What needs to be done – The complete listing should be restated exactly.
─── Data provided
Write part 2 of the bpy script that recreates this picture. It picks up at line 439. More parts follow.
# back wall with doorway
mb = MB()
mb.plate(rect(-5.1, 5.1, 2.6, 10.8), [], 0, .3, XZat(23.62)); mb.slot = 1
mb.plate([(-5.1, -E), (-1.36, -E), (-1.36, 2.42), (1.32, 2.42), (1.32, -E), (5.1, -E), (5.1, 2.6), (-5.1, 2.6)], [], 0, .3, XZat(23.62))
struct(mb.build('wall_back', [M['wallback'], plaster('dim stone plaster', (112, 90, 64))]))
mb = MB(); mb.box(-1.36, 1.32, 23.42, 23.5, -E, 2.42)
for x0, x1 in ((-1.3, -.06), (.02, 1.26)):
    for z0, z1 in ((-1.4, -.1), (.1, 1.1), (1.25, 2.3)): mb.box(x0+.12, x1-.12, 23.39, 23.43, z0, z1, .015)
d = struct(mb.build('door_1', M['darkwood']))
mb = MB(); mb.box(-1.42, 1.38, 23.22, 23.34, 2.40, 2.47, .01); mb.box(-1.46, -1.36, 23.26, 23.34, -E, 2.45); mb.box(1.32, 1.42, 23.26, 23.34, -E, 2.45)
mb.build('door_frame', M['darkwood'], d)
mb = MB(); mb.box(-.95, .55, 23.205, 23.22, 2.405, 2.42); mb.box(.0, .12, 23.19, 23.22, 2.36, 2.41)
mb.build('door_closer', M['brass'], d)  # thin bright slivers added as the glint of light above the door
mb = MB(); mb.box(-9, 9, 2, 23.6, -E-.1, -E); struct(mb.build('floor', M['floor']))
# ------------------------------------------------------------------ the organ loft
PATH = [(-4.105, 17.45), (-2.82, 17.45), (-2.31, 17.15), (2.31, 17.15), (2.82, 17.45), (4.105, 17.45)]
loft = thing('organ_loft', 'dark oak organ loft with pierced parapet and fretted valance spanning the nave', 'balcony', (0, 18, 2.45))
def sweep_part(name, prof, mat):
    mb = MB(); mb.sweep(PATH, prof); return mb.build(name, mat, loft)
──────
Problem solution –
Write part 2 of the bpy script that recreates this picture. It picks up at line 439. More parts follow.
# back wall with doorway
mb = MB()
mb.plate(rect(-5.1, 5.1, 2.6, 10.8), [], 0, .3, XZat(23.62)); mb.slot = 1
mb.plate([(-5.1, -E), (-1.36, -E), (-1.36, 2.42), (1.32, 2.42), (1.32, -E), (5.1, -E), (5.1, 2.6), (-5.1, 2.6)], [], 0, .3, XZat(23.62))
struct(mb.build('wall_back', [M['wallback'], plaster('dim stone plaster', (112, 90, 64))]))
mb = MB(); mb.box(-1.36, 1.32, 23.42, 23.5, -E, 2.42)
for x0, x1 in ((-1.3, -.06), (.02, 1.26)):
    for z0, z1 in ((-1.4, -.1), (.1, 1.1), (1.25, 2.3)): mb.box(x0+.12, x1-.12, 23.39, 23.43, z0, z1, .015)
d = struct(mb.build('door_1', M['darkwood']))
mb = MB(); mb.box(-1.42, 1.38, 23.22, 23.34, 2.40, 2.47, .01); mb.box(-1.46, -1.36, 23.26, 23.34, -E, 2.45); mb.box(1.32, 1.42, 23.26, 23.34, -E, 2.45)
mb.build('door_frame', M['darkwood'], d)
mb = MB(); mb.box(-.95, .55, 23.205, 23.22, 2.405, 2.42); mb.box(.0, .12, 23.19, 23.22, 2.36, 2.41)
mb.build('door_closer', M['brass'], d)  # thin bright slivers added as the glint of light above the door
mb = MB(); mb.box(-9, 9, 2, 23.6, -E-.1, -E); struct(mb.build('floor', M['floor']))
# ------------------------------------------------------------------ the organ loft
PATH = [(-4.105, 17.45), (-2.82, 17.45), (-2.31, 17.15), (2.31, 17.15), (2.82, 17.45), (4.105, 17.45)]
loft = thing('organ_loft', 'dark oak organ loft with pierced parapet and fretted valance spanning the nave', 'balcony', (0, 18, 2.45))
def sweep_part(name, prof, mat):
    mb = MB(); mb.sweep(PATH, prof); return mb.build(name, mat, loft)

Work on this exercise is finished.